- Stated problem: Count how many lines of the material contain the string "scene", then give that number and nothing more.

- Data segment:
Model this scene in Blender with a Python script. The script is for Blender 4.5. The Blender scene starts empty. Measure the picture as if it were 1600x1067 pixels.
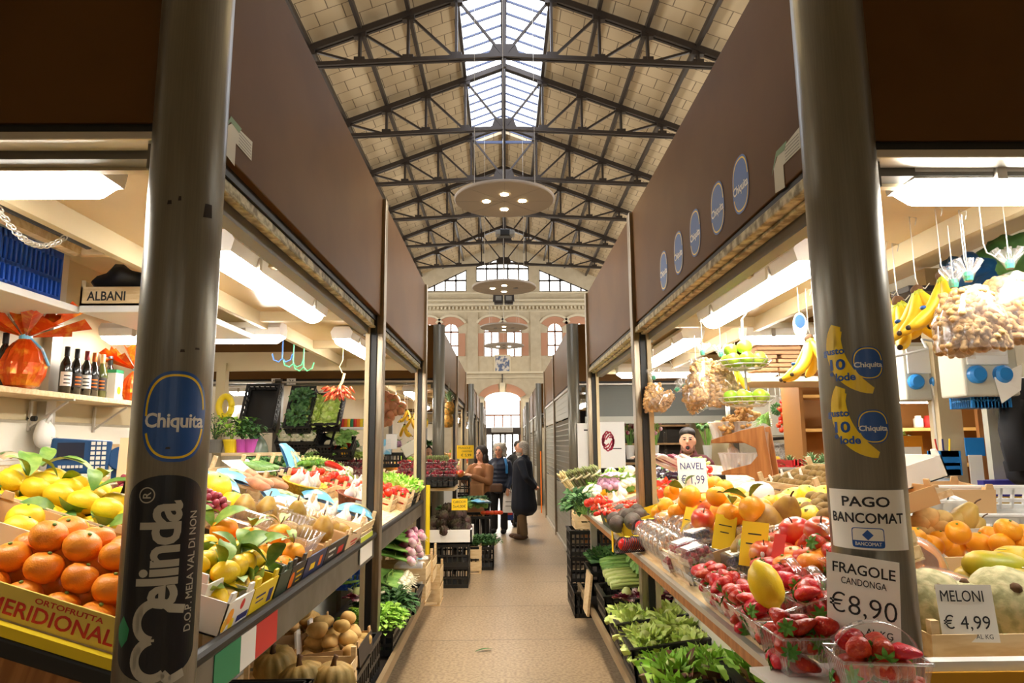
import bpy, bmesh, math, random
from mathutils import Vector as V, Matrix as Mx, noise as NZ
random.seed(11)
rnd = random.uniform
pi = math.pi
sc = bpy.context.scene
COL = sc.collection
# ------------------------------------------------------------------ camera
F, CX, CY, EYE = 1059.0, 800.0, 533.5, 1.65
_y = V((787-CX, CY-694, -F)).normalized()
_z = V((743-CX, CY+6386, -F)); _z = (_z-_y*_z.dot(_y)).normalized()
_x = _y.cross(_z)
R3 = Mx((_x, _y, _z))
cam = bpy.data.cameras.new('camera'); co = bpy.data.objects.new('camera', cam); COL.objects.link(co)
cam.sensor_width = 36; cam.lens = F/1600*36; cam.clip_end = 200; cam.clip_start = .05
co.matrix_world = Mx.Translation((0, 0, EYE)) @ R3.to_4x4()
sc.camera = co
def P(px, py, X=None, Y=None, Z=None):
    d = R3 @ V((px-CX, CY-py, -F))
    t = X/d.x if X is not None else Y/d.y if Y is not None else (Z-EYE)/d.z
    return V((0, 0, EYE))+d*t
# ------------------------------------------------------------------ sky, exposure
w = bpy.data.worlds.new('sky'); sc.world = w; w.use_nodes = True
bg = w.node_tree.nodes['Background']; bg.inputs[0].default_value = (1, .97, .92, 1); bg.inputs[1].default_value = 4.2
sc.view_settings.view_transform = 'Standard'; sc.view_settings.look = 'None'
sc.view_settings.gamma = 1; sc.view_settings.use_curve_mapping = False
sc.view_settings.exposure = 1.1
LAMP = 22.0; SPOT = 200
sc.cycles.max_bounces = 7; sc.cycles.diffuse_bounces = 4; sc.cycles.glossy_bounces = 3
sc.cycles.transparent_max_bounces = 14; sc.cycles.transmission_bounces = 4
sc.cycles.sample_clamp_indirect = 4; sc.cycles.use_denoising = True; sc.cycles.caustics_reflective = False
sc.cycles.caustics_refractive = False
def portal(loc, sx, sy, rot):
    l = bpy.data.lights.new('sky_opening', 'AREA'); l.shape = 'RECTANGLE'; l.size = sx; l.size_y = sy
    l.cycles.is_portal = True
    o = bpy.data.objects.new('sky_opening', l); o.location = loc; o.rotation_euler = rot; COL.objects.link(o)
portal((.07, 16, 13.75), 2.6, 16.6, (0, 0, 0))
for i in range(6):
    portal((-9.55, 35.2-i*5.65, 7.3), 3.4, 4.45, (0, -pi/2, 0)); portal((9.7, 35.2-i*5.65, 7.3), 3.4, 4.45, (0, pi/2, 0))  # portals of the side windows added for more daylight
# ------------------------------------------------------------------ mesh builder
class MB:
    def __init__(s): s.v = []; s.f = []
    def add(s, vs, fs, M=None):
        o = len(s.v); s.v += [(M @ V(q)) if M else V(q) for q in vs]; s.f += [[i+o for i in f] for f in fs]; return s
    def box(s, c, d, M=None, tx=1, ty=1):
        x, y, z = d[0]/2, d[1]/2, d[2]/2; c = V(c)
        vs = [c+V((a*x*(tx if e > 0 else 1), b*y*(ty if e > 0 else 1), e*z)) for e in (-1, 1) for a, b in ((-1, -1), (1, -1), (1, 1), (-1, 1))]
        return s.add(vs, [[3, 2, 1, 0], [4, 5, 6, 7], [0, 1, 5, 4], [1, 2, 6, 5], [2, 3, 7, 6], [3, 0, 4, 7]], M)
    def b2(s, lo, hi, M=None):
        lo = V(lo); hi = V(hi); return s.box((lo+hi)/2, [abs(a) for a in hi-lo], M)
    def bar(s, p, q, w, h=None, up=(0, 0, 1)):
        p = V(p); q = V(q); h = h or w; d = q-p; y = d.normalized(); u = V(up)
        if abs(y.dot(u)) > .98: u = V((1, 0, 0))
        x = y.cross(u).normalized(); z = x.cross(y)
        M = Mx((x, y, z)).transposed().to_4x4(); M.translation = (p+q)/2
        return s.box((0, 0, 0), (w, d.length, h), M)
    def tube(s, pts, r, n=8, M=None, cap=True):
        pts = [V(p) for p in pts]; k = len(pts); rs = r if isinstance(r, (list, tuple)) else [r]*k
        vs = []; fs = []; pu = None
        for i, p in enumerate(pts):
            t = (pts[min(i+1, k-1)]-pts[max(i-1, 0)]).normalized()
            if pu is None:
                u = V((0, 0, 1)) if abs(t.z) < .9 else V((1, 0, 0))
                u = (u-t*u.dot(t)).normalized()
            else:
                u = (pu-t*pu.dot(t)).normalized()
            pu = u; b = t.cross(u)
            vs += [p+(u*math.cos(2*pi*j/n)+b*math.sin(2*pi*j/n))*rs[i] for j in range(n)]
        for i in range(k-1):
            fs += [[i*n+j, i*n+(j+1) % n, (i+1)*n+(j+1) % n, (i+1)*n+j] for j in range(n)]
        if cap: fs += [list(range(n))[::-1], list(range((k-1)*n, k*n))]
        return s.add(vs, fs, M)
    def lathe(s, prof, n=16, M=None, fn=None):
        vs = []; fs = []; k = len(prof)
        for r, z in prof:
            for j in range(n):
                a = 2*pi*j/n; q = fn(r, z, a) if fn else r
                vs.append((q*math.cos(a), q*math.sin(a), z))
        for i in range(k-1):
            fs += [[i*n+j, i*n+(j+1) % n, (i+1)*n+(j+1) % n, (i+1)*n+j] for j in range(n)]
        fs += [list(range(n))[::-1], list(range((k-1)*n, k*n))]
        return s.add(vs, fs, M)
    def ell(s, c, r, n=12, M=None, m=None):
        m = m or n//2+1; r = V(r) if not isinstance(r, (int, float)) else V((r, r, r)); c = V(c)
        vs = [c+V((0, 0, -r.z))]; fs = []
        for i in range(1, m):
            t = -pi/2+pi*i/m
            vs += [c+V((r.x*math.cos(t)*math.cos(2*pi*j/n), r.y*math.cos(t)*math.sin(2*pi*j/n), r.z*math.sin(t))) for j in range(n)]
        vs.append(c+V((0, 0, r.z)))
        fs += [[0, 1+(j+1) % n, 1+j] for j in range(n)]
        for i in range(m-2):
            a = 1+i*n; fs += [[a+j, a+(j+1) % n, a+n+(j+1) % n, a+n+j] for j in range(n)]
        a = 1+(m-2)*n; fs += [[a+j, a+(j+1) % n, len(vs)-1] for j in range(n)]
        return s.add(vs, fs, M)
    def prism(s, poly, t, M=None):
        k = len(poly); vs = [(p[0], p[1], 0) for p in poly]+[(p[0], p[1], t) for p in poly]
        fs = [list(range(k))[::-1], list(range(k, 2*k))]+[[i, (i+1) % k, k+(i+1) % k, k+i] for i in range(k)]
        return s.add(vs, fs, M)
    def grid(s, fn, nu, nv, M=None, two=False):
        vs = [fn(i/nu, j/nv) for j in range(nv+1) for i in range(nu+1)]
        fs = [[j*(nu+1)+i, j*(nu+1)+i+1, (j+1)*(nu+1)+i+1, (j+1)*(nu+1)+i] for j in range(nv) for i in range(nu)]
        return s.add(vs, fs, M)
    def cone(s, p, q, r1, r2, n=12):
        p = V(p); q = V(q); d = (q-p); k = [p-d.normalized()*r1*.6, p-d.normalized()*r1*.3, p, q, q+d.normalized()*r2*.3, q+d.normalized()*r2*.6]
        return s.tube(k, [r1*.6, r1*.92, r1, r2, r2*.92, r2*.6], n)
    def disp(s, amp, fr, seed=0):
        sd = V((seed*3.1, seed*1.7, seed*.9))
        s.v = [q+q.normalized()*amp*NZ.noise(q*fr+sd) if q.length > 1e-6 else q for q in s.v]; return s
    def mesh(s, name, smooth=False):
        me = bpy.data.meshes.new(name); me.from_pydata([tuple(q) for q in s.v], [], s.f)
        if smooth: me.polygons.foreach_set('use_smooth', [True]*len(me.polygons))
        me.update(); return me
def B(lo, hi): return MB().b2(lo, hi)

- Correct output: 2